Exercise goal: Pictures don't belong in the copy; print all the records exactly.

Data rows:

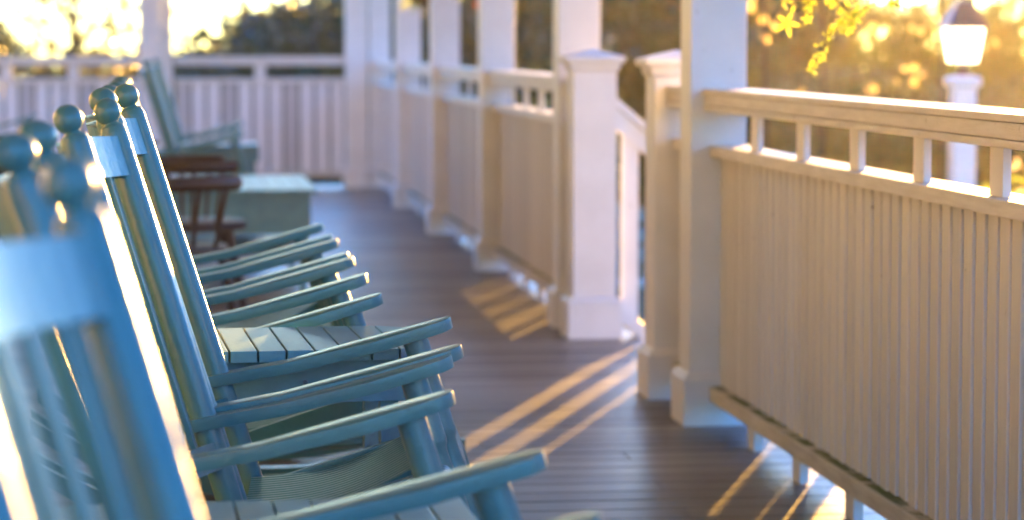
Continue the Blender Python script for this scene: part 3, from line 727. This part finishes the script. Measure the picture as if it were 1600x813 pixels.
lathe_sq(bm, [(.078, 1.0995), (.078, 1.106)]); lathe_sq(bm, [(.109, 1.304), (.109, 1.3075)])
obj('lantern_frame', bm, DARKM, t)
bm = B(); lathe_sq(bm, [(.122, 1.308), (.118, 1.318), (.055, 1.44), (.05, 1.46), (.012, 1.48), (.010, 1.53)]); obj('lantern_roof', bm, DARKM, t)

t = thing('pergola_post', 'timber post coloured orange as if sunlit, seen between two side columns', 'post', (3.72, 24.6, GZ), 0)
bm = B(); box(bm, -.035, .035, -.035, .035, 0, 3.4, .004); obj('post', bm, SUNLIT_W, t)
bm = B(); box(bm, -.05, .05, -.05, .05, 3.402, 3.44, .004); obj('post_cap', bm, SUNLIT_W, t)
t = thing('flag_pole', 'grey painted pole beside the orange timber post', 'pole', (3.62, 24.9, GZ), 0)
bm = B(); lathe(bm, [(.05, 0), (.04, .1), (.035, 3.6), (.045, 3.62), (.045, 3.66), (.005, 3.69)], Matrix.Identity(4), 14); obj('pole', bm, GREYP, t, True, 40)
t = thing('garden_bench', 'dull teal garden bench on the lawn past the steps', 'bench', (3.35, 17.2, GZ), R(-10))
for k in range(4): bm = B(); box(bm, -.6, .6, -.22 + k * .11, -.12 + k * .11, .42, .445, .004); obj('seat_slat', bm, TEALT, t)
for k in range(3): bm = B(); box(bm, -.6, .6, .23, .25, .56 + k * .13, .65 + k * .13, .004); obj('back_slat', bm, TEALT, t)
for sx in (-.55, .55):
    bm = B(); box(bm, sx - .03, sx + .03, -.2, -.14, 0, .419, .004); obj('leg', bm, TEALT, t)
    bm = B(); box(bm, sx - .03, sx + .03, .16, .228, 0, .95, .004); obj('leg', bm, TEALT, t)

# ------------------------------------------------------------------ box added to imitate the lens's golden veil, as thin haze
VEIL = 0.00017
bm = B(); box(bm, -170, 170, -170, 170, GZ - 1.2, 14.0)
m = bpy.data.materials.new('veil_haze'); m.use_nodes = True; m.node_tree.nodes.remove(m.node_tree.nodes['Principled BSDF'])
pv = m.node_tree.nodes.new('ShaderNodeVolumePrincipled'); pv.inputs['Color'].default_value = (.95, .93, .9, 1); pv.inputs['Density'].default_value = VEIL; pv.inputs['Anisotropy'].default_value = .82
m.node_tree.links.new(pv.outputs[0], m.node_tree.nodes['Material Output'].inputs['Volume'])
hz = obj('veil_haze', bm, m); tag(hz, kind='stuff')
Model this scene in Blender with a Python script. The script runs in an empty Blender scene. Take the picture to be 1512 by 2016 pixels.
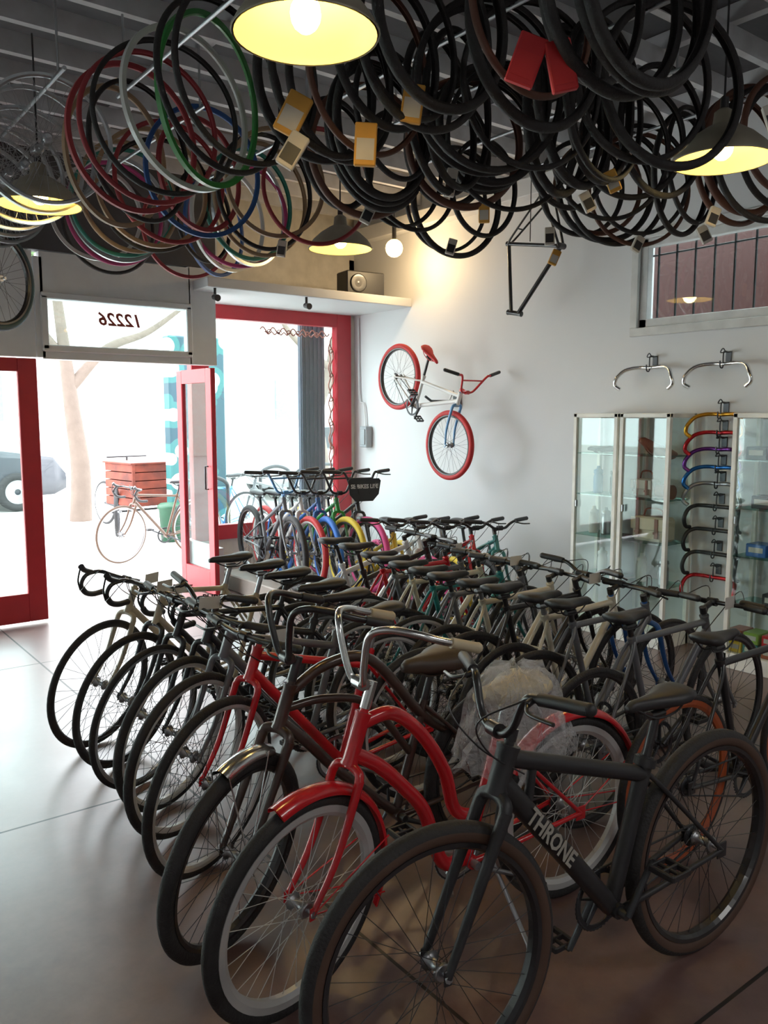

The response:
Continue the Blender Python script for this scene: part 3, from line 727. This part finishes the script. Measure the picture as if it were 1600x813 pixels.
lathe_sq(bm, [(.078, 1.0995), (.078, 1.106)]); lathe_sq(bm, [(.109, 1.304), (.109, 1.3075)])
obj('lantern_frame', bm, DARKM, t)
bm = B(); lathe_sq(bm, [(.122, 1.308), (.118, 1.318), (.055, 1.44), (.05, 1.46), (.012, 1.48), (.010, 1.53)]); obj('lantern_roof', bm, DARKM, t)

t = thing('pergola_post', 'timber post coloured orange as if sunlit, seen between two side columns', 'post', (3.72, 24.6, GZ), 0)
bm = B(); box(bm, -.035, .035, -.035, .035, 0, 3.4, .004); obj('post', bm, SUNLIT_W, t)
bm = B(); box(bm, -.05, .05, -.05, .05, 3.402, 3.44, .004); obj('post_cap', bm, SUNLIT_W, t)
t = thing('flag_pole', 'grey painted pole beside the orange timber post', 'pole', (3.62, 24.9, GZ), 0)
bm = B(); lathe(bm, [(.05, 0), (.04, .1), (.035, 3.6), (.045, 3.62), (.045, 3.66), (.005, 3.69)], Matrix.Identity(4), 14); obj('pole', bm, GREYP, t, True, 40)
t = thing('garden_bench', 'dull teal garden bench on the lawn past the steps', 'bench', (3.35, 17.2, GZ), R(-10))
for k in range(4): bm = B(); box(bm, -.6, .6, -.22 + k * .11, -.12 + k * .11, .42, .445, .004); obj('seat_slat', bm, TEALT, t)
for k in range(3): bm = B(); box(bm, -.6, .6, .23, .25, .56 + k * .13, .65 + k * .13, .004); obj('back_slat', bm, TEALT, t)
for sx in (-.55, .55):
    bm = B(); box(bm, sx - .03, sx + .03, -.2, -.14, 0, .419, .004); obj('leg', bm, TEALT, t)
    bm = B(); box(bm, sx - .03, sx + .03, .16, .228, 0, .95, .004); obj('leg', bm, TEALT, t)

# ------------------------------------------------------------------ box added to imitate the lens's golden veil, as thin haze
VEIL = 0.00017
bm = B(); box(bm, -170, 170, -170, 170, GZ - 1.2, 14.0)
m = bpy.data.materials.new('veil_haze'); m.use_nodes = True; m.node_tree.nodes.remove(m.node_tree.nodes['Principled BSDF'])
pv = m.node_tree.nodes.new('ShaderNodeVolumePrincipled'); pv.inputs['Color'].default_value = (.95, .93, .9, 1); pv.inputs['Density'].default_value = VEIL; pv.inputs['Anisotropy'].default_value = .82
m.node_tree.links.new(pv.outputs[0], m.node_tree.nodes['Material Output'].inputs['Volume'])
hz = obj('veil_haze', bm, m); tag(hz, kind='stuff')
Model this scene in Blender with a Python script. The script runs in an empty Blender scene. Take the picture to be 1512 by 2016 pixels.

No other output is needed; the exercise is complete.